▶ [Given request] Quote every line as given.

▶ [Input]
»»

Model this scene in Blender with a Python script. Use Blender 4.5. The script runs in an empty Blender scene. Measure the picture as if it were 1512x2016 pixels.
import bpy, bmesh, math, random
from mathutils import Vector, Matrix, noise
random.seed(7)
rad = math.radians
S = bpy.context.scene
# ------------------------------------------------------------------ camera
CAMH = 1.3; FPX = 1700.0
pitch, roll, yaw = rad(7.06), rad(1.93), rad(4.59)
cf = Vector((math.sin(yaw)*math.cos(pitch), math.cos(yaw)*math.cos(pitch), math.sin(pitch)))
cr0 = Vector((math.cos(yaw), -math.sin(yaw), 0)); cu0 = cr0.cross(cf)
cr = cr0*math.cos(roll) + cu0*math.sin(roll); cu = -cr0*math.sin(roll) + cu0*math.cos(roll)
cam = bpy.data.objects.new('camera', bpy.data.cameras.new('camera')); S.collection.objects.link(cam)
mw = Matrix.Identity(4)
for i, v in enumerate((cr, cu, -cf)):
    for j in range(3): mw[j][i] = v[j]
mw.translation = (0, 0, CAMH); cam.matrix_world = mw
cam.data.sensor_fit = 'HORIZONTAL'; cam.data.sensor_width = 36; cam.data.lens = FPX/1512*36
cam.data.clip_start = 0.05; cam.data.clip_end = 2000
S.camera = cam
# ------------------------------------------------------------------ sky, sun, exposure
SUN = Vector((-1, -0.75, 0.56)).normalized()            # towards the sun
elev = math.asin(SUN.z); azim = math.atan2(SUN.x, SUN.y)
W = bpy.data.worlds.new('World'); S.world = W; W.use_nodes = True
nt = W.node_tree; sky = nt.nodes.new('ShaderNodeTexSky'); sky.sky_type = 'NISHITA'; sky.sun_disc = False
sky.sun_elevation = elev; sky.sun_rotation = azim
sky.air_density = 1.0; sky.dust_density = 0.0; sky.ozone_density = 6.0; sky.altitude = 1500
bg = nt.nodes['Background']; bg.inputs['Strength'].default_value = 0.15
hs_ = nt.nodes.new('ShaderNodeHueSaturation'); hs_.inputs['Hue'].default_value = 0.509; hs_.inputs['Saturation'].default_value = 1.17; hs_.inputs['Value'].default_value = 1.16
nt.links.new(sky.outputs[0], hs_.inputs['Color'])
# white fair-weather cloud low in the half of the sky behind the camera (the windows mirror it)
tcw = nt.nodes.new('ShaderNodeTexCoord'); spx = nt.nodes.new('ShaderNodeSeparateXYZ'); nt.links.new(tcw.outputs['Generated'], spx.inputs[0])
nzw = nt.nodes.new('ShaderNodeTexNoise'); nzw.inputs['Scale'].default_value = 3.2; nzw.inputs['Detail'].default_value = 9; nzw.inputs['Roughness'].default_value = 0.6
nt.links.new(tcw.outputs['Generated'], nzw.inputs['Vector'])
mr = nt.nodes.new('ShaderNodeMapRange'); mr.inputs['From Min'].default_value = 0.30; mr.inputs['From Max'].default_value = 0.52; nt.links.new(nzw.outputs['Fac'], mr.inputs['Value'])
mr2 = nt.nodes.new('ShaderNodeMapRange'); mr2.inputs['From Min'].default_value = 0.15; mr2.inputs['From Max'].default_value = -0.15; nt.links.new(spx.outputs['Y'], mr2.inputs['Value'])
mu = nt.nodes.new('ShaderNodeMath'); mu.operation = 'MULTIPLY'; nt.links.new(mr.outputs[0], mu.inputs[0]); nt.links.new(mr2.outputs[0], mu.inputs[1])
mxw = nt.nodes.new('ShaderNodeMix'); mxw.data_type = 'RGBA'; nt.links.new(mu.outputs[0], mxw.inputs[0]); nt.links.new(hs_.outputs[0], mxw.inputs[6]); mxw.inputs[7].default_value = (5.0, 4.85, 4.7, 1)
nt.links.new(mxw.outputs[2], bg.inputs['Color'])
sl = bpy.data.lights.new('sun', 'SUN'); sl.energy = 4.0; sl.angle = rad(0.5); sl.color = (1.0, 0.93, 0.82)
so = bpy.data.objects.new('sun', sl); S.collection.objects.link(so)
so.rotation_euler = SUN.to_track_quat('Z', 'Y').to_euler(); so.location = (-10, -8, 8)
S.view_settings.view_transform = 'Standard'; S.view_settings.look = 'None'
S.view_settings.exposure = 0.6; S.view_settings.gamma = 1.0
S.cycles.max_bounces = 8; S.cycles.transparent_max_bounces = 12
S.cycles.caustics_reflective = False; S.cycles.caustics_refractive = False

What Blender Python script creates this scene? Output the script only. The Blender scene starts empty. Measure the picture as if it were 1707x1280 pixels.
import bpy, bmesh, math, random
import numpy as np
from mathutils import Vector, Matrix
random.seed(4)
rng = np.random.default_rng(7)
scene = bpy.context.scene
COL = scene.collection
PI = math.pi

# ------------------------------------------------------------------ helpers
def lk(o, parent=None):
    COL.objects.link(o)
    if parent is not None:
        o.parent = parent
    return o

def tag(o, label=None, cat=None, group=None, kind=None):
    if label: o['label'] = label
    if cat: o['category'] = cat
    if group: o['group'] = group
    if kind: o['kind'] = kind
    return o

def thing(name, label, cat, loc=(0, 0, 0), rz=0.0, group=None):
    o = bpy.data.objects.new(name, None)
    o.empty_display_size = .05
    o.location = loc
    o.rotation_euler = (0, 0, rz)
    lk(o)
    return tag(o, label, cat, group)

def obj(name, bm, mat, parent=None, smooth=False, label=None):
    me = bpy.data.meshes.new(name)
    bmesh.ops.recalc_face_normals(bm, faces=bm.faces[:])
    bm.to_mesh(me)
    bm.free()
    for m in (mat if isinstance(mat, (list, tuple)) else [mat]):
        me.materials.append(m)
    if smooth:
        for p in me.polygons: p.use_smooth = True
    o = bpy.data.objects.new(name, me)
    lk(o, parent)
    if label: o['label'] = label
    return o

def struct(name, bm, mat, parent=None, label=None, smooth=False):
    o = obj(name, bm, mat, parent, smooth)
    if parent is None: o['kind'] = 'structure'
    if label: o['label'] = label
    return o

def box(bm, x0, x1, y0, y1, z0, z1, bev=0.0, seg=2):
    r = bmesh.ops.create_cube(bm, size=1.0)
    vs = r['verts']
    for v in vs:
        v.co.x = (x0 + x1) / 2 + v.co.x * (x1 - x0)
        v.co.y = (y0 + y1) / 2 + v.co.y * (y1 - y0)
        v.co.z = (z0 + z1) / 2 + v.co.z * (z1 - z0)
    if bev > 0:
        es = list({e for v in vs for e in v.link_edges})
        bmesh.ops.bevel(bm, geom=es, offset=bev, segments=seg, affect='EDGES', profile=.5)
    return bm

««

▶ [Finished answer]
Model this scene in Blender with a Python script. Use Blender 4.5. The script runs in an empty Blender scene. Measure the picture as if it were 1512x2016 pixels.
import bpy, bmesh, math, random
from mathutils import Vector, Matrix, noise
random.seed(7)
rad = math.radians
S = bpy.context.scene
# ------------------------------------------------------------------ camera
CAMH = 1.3; FPX = 1700.0
pitch, roll, yaw = rad(7.06), rad(1.93), rad(4.59)
cf = Vector((math.sin(yaw)*math.cos(pitch), math.cos(yaw)*math.cos(pitch), math.sin(pitch)))
cr0 = Vector((math.cos(yaw), -math.sin(yaw), 0)); cu0 = cr0.cross(cf)
cr = cr0*math.cos(roll) + cu0*math.sin(roll); cu = -cr0*math.sin(roll) + cu0*math.cos(roll)
cam = bpy.data.objects.new('camera', bpy.data.cameras.new('camera')); S.collection.objects.link(cam)
mw = Matrix.Identity(4)
for i, v in enumerate((cr, cu, -cf)):
    for j in range(3): mw[j][i] = v[j]
mw.translation = (0, 0, CAMH); cam.matrix_world = mw
cam.data.sensor_fit = 'HORIZONTAL'; cam.data.sensor_width = 36; cam.data.lens = FPX/1512*36
cam.data.clip_start = 0.05; cam.data.clip_end = 2000
S.camera = cam
# ------------------------------------------------------------------ sky, sun, exposure
SUN = Vector((-1, -0.75, 0.56)).normalized()            # towards the sun
elev = math.asin(SUN.z); azim = math.atan2(SUN.x, SUN.y)
W = bpy.data.worlds.new('World'); S.world = W; W.use_nodes = True
nt = W.node_tree; sky = nt.nodes.new('ShaderNodeTexSky'); sky.sky_type = 'NISHITA'; sky.sun_disc = False
sky.sun_elevation = elev; sky.sun_rotation = azim
sky.air_density = 1.0; sky.dust_density = 0.0; sky.ozone_density = 6.0; sky.altitude = 1500
bg = nt.nodes['Background']; bg.inputs['Strength'].default_value = 0.15
hs_ = nt.nodes.new('ShaderNodeHueSaturation'); hs_.inputs['Hue'].default_value = 0.509; hs_.inputs['Saturation'].default_value = 1.17; hs_.inputs['Value'].default_value = 1.16
nt.links.new(sky.outputs[0], hs_.inputs['Color'])
# white fair-weather cloud low in the half of the sky behind the camera (the windows mirror it)
tcw = nt.nodes.new('ShaderNodeTexCoord'); spx = nt.nodes.new('ShaderNodeSeparateXYZ'); nt.links.new(tcw.outputs['Generated'], spx.inputs[0])
nzw = nt.nodes.new('ShaderNodeTexNoise'); nzw.inputs['Scale'].default_value = 3.2; nzw.inputs['Detail'].default_value = 9; nzw.inputs['Roughness'].default_value = 0.6
nt.links.new(tcw.outputs['Generated'], nzw.inputs['Vector'])
mr = nt.nodes.new('ShaderNodeMapRange'); mr.inputs['From Min'].default_value = 0.30; mr.inputs['From Max'].default_value = 0.52; nt.links.new(nzw.outputs['Fac'], mr.inputs['Value'])
mr2 = nt.nodes.new('ShaderNodeMapRange'); mr2.inputs['From Min'].default_value = 0.15; mr2.inputs['From Max'].default_value = -0.15; nt.links.new(spx.outputs['Y'], mr2.inputs['Value'])
mu = nt.nodes.new('ShaderNodeMath'); mu.operation = 'MULTIPLY'; nt.links.new(mr.outputs[0], mu.inputs[0]); nt.links.new(mr2.outputs[0], mu.inputs[1])
mxw = nt.nodes.new('ShaderNodeMix'); mxw.data_type = 'RGBA'; nt.links.new(mu.outputs[0], mxw.inputs[0]); nt.links.new(hs_.outputs[0], mxw.inputs[6]); mxw.inputs[7].default_value = (5.0, 4.85, 4.7, 1)
nt.links.new(mxw.outputs[2], bg.inputs['Color'])
sl = bpy.data.lights.new('sun', 'SUN'); sl.energy = 4.0; sl.angle = rad(0.5); sl.color = (1.0, 0.93, 0.82)
so = bpy.data.objects.new('sun', sl); S.collection.objects.link(so)
so.rotation_euler = SUN.to_track_quat('Z', 'Y').to_euler(); so.location = (-10, -8, 8)
S.view_settings.view_transform = 'Standard'; S.view_settings.look = 'None'
S.view_settings.exposure = 0.6; S.view_settings.gamma = 1.0
S.cycles.max_bounces = 8; S.cycles.transparent_max_bounces = 12
S.cycles.caustics_reflective = False; S.cycles.caustics_refractive = False

What Blender Python script creates this scene? Output the script only. The Blender scene starts empty. Measure the picture as if it were 1707x1280 pixels.
import bpy, bmesh, math, random
import numpy as np
from mathutils import Vector, Matrix
random.seed(4)
rng = np.random.default_rng(7)
scene = bpy.context.scene
COL = scene.collection
PI = math.pi

# ------------------------------------------------------------------ helpers
def lk(o, parent=None):
    COL.objects.link(o)
    if parent is not None:
        o.parent = parent
    return o

def tag(o, label=None, cat=None, group=None, kind=None):
    if label: o['label'] = label
    if cat: o['category'] = cat
    if group: o['group'] = group
    if kind: o['kind'] = kind
    return o

def thing(name, label, cat, loc=(0, 0, 0), rz=0.0, group=None):
    o = bpy.data.objects.new(name, None)
    o.empty_display_size = .05
    o.location = loc
    o.rotation_euler = (0, 0, rz)
    lk(o)
    return tag(o, label, cat, group)

def obj(name, bm, mat, parent=None, smooth=False, label=None):
    me = bpy.data.meshes.new(name)
    bmesh.ops.recalc_face_normals(bm, faces=bm.faces[:])
    bm.to_mesh(me)
    bm.free()
    for m in (mat if isinstance(mat, (list, tuple)) else [mat]):
        me.materials.append(m)
    if smooth:
        for p in me.polygons: p.use_smooth = True
    o = bpy.data.objects.new(name, me)
    lk(o, parent)
    if label: o['label'] = label
    return o

def struct(name, bm, mat, parent=None, label=None, smooth=False):
    o = obj(name, bm, mat, parent, smooth)
    if parent is None: o['kind'] = 'structure'
    if label: o['label'] = label
    return o

def box(bm, x0, x1, y0, y1, z0, z1, bev=0.0, seg=2):
    r = bmesh.ops.create_cube(bm, size=1.0)
    vs = r['verts']
    for v in vs:
        v.co.x = (x0 + x1) / 2 + v.co.x * (x1 - x0)
        v.co.y = (y0 + y1) / 2 + v.co.y * (y1 - y0)
        v.co.z = (z0 + z1) / 2 + v.co.z * (z1 - z0)
    if bev > 0:
        es = list({e for v in vs for e in v.link_edges})
        bmesh.ops.bevel(bm, geom=es, offset=bev, segments=seg, affect='EDGES', profile=.5)
    return bm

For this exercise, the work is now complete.